To broaden their agendas, the major LGBT organizations-like the Human Rights Campaign, Lambda Legal, and the National Gay and Lesbian Task Force-must become more representative of the diversity of queer America in their missions, programs, and composition. They also must become more democratic. Beyond writing a check or filling out a survey, there are limited mechanisms for participation in these groups. This has led to institutions acting in ways that are not in sync with some parts of their claimed community, while being overly responsive to others.
Leaders will privately tell you that they spend most of their time courting, listening to, and worrying about people from whom they are generating resources for their organizational budgets. What is amazing is how few people these donors actually represent. Of an estimated 8.7 million LGBT people in the U.S., approximately 3 percent are donors to LGBT organizations, according to the Movement Advancement Project.

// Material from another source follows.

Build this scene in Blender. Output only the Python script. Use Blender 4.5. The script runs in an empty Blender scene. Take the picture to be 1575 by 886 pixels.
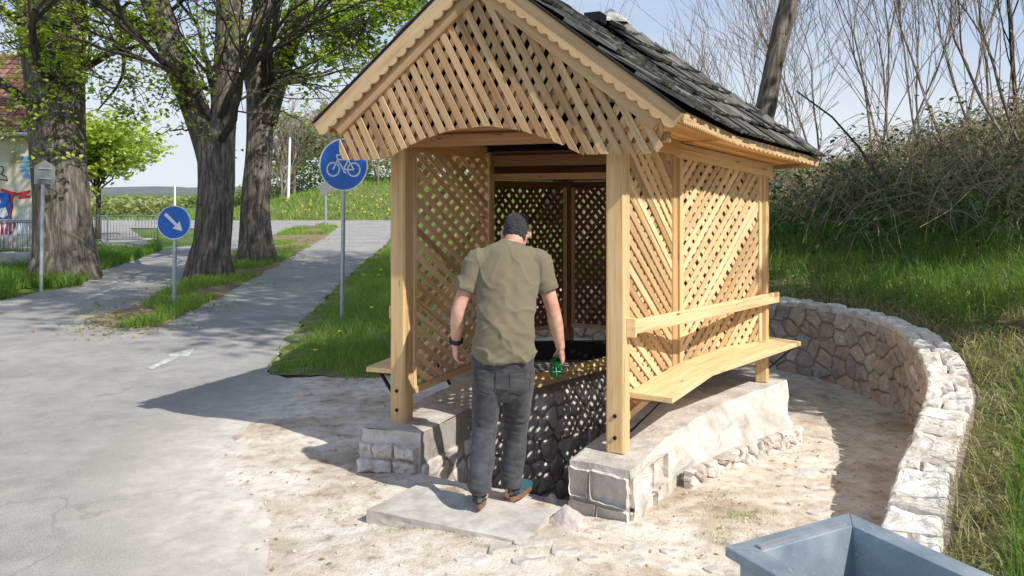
import bpy, bmesh, math, random
import numpy as np
from mathutils import Vector, noise, geometry
random.seed(7); rng = np.random.default_rng(7)
R = math.radians
F, CX, HY, H = 1225.0, 787.5, 300.0, 1.85      # focal length in px of the 1575 px photograph, principal x, horizon y, eye height
scn = bpy.context.scene
COL = scn.collection
def P(px, py, Y): return Vector(((px-CX)/F*Y, Y, H+(HY-py)/F*Y))
def G(px, py, z=0.0):
    Y = (H-z)*F/(py-HY)
    return Vector(((px-CX)/F*Y, Y, z))
# ------------------------------------------------------------------ object helpers
def tag(o, label=None, cat=None, group=None, kind=None):
    if label: o['label'] = label
    if cat: o['category'] = cat
    if group: o['group'] = group
    if kind: o['kind'] = kind
    return o
def empty(name, loc=(0, 0, 0), rz=0):
    o = bpy.data.objects.new(name, None); COL.objects.link(o)
    o.location = loc; o.rotation_euler = (0, 0, rz); o.empty_display_size = .2
    return o
class MB:
    def __init__(s): s.v = []; s.f = []; s.g = []; s.r = []; s.m = []
    def add(s, vs, fs, gc=None, rnd=None, m=0):
        b = len(s.v); s.v += [tuple(p) for p in vs]
        s.f += [tuple(b+i for i in f) for f in fs]
        if gc is None:
            o = (random.uniform(0, 50), random.uniform(0, 50), random.uniform(0, 50)) if rnd is None else (0, 0, 0)
            gc = [(p[0]+o[0], p[1]+o[1], p[2]+o[2]) for p in vs]
        s.g += gc
        rr = random.random() if rnd is None else rnd
        s.r += [rr]*len(vs); s.m += [m]*len(fs)
    def box(s, c, ax, ay, az, lx, ly, lz, m=0):
        """box about c; ax is the grain direction"""
        c = Vector(c); ax = Vector(ax).normalized(); ay = Vector(ay).normalized(); az = Vector(az).normalized()
        vs = []; gc = []; o = [random.uniform(0, 40) for _ in range(3)]
        for i in (-.5, .5):
            for j in (-.5, .5):
                for k in (-.5, .5):
                    vs.append(c+ax*lx*i+ay*ly*j+az*lz*k); gc.append((lx*i+o[0], ly*j+o[1], lz*k+o[2]))
        s.add(vs, [(0, 1, 3, 2), (4, 6, 7, 5), (0, 4, 5, 1), (2, 3, 7, 6), (0, 2, 6, 4), (1, 5, 7, 3)], gc, random.random(), m)
    def bar(s, a, b, w, t, up=(0, 0, 1), m=0):
        """bar from a to b, w wide across, t thick along up"""
        a = Vector(a); b = Vector(b); d = (b-a); L = d.length; d.normalize()
        up = Vector(up); side = d.cross(up).normalized(); u2 = side.cross(d).normalized()
        s.box((a+b)/2, d, side, u2, L, w, t, m)
    def prism(s, pts, ex, gd=None, m=0):
        """polygon pts (3-D) extruded by ex"""
        pts = [Vector(p) for p in pts]; ex = Vector(ex); n = len(pts)
        vs = pts+[p+ex for p in pts]
        fs = [tuple(range(n))[::-1], tuple(range(n, 2*n))]+[(i, (i+1) % n, n+(i+1) % n, n+i) for i in range(n)]
        gc = None
        if gd is not None:
            gd = Vector(gd).normalized(); e = ex.normalized(); w = gd.cross(e)
            o = [random.uniform(0, 40) for _ in range(3)]
            gc = [(p.dot(gd)+o[0], p.dot(w)+o[1], p.dot(e)+o[2]) for p in vs]
        s.add(vs, fs, gc, random.random(), m)
    def tube(s, pts, rad, n=6, cap=True, m=0, jit=0.0, rnd=None, js=3.0):
        pts = [Vector(p) for p in pts]; k = len(pts)
        if not hasattr(rad, '__len__'): rad = [rad]*k
        vs = []; gc = []; fs = []; prev = None; L = 0; o = random.uniform(0, 40)
        for i, p in enumerate(pts):
            d = (pts[min(i+1, k-1)]-pts[max(i-1, 0)])
            if d.length < 1e-9: d = Vector((0, 0, 1))
            d.normalize()
            if prev is None:
                a = Vector((1, 0, 0)) if abs(d.x) < .8 else Vector((0, 1, 0))
            else: a = prev
            a = (a-d*a.dot(d)).normalized(); b = d.cross(a); prev = a
            if i: L += (pts[i]-pts[i-1]).length
            for j in range(n):
                t = 2*math.pi*j/n; dr = a*math.cos(t)+b*math.sin(t); r = rad[i]
                if jit: r *= 1+jit*noise.noise(Vector((dr.x*1.7+o, dr.y*1.7, L*js/6))) + .4*jit*noise.noise(Vector((dr.x*4+o, dr.y*4, L*js/3)))
                vs.append(p+dr*r); gc.append((L, math.cos(t)*rad[i]+o, math.sin(t)*rad[i]))
        for i in range(k-1):
            for j in range(n):
                a0 = i*n+j; b0 = i*n+(j+1) % n
                fs.append((a0, b0, b0+n, a0+n))
        if cap: fs += [tuple(range(n))[::-1], tuple(range((k-1)*n, k*n))]
        s.add(vs, fs, gc, random.random() if rnd is None else rnd, m)
    def build(s, name, mats, parent=None, smooth=False, bevel=0, loc=None):
        me = bpy.data.meshes.new(name)
        vs = s.v
        if loc is not None: vs = [(x-loc[0], y-loc[1], z-loc[2]) for x, y, z in vs]
        me.from_pydata(vs, [], s.f)
        if not isinstance(mats, (list, tuple)): mats = [mats]
        for m in mats: me.materials.append(m)
        if len(mats) > 1: me.polygons.foreach_set('material_index', s.m)
        a = me.attributes.new('gc', 'FLOAT_VECTOR', 'POINT'); a.data.foreach_set('vector', np.array(s.g, dtype=np.float32).ravel())
        a = me.attributes.new('rnd', 'FLOAT', 'POINT'); a.data.foreach_set('value', np.array(s.r, dtype=np.float32))
        if smooth: me.polygons.foreach_set('use_smooth', [True]*len(me.polygons))
        me.update()
        o = bpy.data.objects.new(name, me); COL.objects.link(o)
        if loc is not None: o.location = loc
        if parent is not None: o.parent = parent
        if bevel:
            b = o.modifiers.new('bevel', 'BEVEL'); b.width = bevel; b.segments = 2; b.limit_method = 'ANGLE'
        return o
# ------------------------------------------------------------------ materials
def mat(name, rough=.8, spec=.3):
    m = bpy.data.materials.new(name); m.use_nodes = True
    nt = m.node_tree; b = nt.nodes['Principled BSDF']
    b.inputs['Roughness'].default_value = rough; b.inputs['Specular IOR Level'].default_value = spec
    return m, nt, b
def nd(nt, t, **k):
    n = nt.nodes.new(t)
    for a, v in k.items():
        if a.startswith('i_'): n.inputs[a[2:].replace('_', ' ')].default_value = v
        else: setattr(n, a, v)
    return n
def ramp(nt, fac, stops):
    r = nt.nodes.new('ShaderNodeValToRGB'); e = r.color_ramp.elements
    while len(e) < len(stops): e.new(.5)
    for i, (p, c) in enumerate(stops): e[i].position = p; e[i].color = (*c, 1) if len(c) == 3 else c
    nt.links.new(fac, r.inputs[0]); return r.outputs[0]
def attr(nt, name): return nd(nt, 'ShaderNodeAttribute', attribute_name=name)
def mapn(nt, vec, sc=(1, 1, 1), loc=(0, 0, 0)):
    m = nt.nodes.new('ShaderNodeMapping'); m.inputs['Scale'].default_value = sc; m.inputs['Location'].default_value = loc
    nt.links.new(vec, m.inputs[0]); return m.outputs[0]
def noi(nt, vec, scale, detail=4, rough=.55, dist=0):
    n = nd(nt, 'ShaderNodeTexNoise'); n.inputs['Scale'].default_value = scale; n.inputs['Detail'].default_value = detail
    n.inputs['Roughness'].default_value = rough; n.inputs['Distortion'].default_value = dist
    if vec is not None: nt.links.new(vec, n.inputs['Vector'])
    return n.outputs['Fac']
def vor(nt, vec, scale, feat='F1', out='Distance'):
    n = nd(nt, 'ShaderNodeTexVoronoi'); n.feature = feat; n.inputs['Scale'].default_value = scale
    if vec is not None: nt.links.new(vec, n.inputs['Vector'])
    return n.outputs[out]
def mix(nt, fac, a, b, mode='MIX'):
    m = nd(nt, 'ShaderNodeMix', data_type='RGBA', blend_type=mode)
    for sock, v in ((m.inputs[0], fac), (m.inputs[6], a), (m.inputs[7], b)):
        if isinstance(v, (int, float)): sock.default_value = v
        elif isinstance(v, tuple): sock.default_value = (*v, 1) if len(v) == 3 else v
        else: nt.links.new(v, sock)
    return m.outputs[2]
def mth(nt, op, a, b=0.0, c=None, clamp=False):
    m = nd(nt, 'ShaderNodeMath', operation=op, use_clamp=clamp)
    for i, v in enumerate((a, b) if c is None else (a, b, c)):
        if isinstance(v, (int, float)): m.inputs[i].default_value = v
        else: nt.links.new(v, m.inputs[i])
    return m.outputs[0]
def bump(nt, b, h, strength=.4, dist=.01):
    n = nd(nt, 'ShaderNodeBump'); n.inputs['Strength'].default_value = strength; n.inputs['Distance'].default_value = dist
    nt.links.new(h, n.inputs['Height']); nt.links.new(n.outputs[0], b.inputs['Normal'])
def pos(nt): return nd(nt, 'ShaderNodeNewGeometry').outputs['Position']
def setc(nt, b, c): nt.links.new(c, b.inputs['Base Color'])
def flat(name, col, rough=.6, metal=0, spec=.4, var=.12, sc=8):
    m, nt, b = mat(name, rough, spec); b.inputs['Metallic'].default_value = metal
    f = noi(nt, pos(nt), sc, 5)
    setc(nt, b, ramp(nt, f, [(.3, tuple(c*(1-var) for c in col)), (.7, tuple(min(1, c*(1+var)) for c in col))]))
    return m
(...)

Fewer than 12,500 people gave more than $1,000 to 37 of the largest LGBT groups in 2010. Because such a small number of people donate to LGBT organizations, those who give a large amount have a hugely disproportionate effect on the attention of LGBT institutional leaders.
Last year, on a panel at which I spoke, the facilitator asked whether the panelists believed that the LGBT movement stands at some new "tipping point." We all did the dance of equivocation: Yes, we said, we are in some ways. But we don't like that frame, because there is no one magical point at which things tip over and gay nirvana emerges.
The history of social movements is not about tipping points; it is about turning points-moments that present new challenges, offer new choices, or open up possibilities that hard work or some fortuitous and unplanned action created. History is made by actions taken, choices seized.
Such a turning point faces the LGBT movement as its equality agenda succeeds. We have an opportunity to turn away from an ever-narrowing understanding of LGBT freedom and an isolationist form of LGBT politics. We also have the chance to avoid missteps by other social movements that have journeyed to a dead end of equal rights in an increasingly unjust world.
Queer activists have an opportunity to renew a focus on a safer and saner world for all, on contributing solutions to the big problems-economic injustice, environmental degradation, structural racism, gender rigidity and its consequences, and undemocratic power. The choice to challenge the status quo at its deepest roots will ultimately protect LGBT people the most.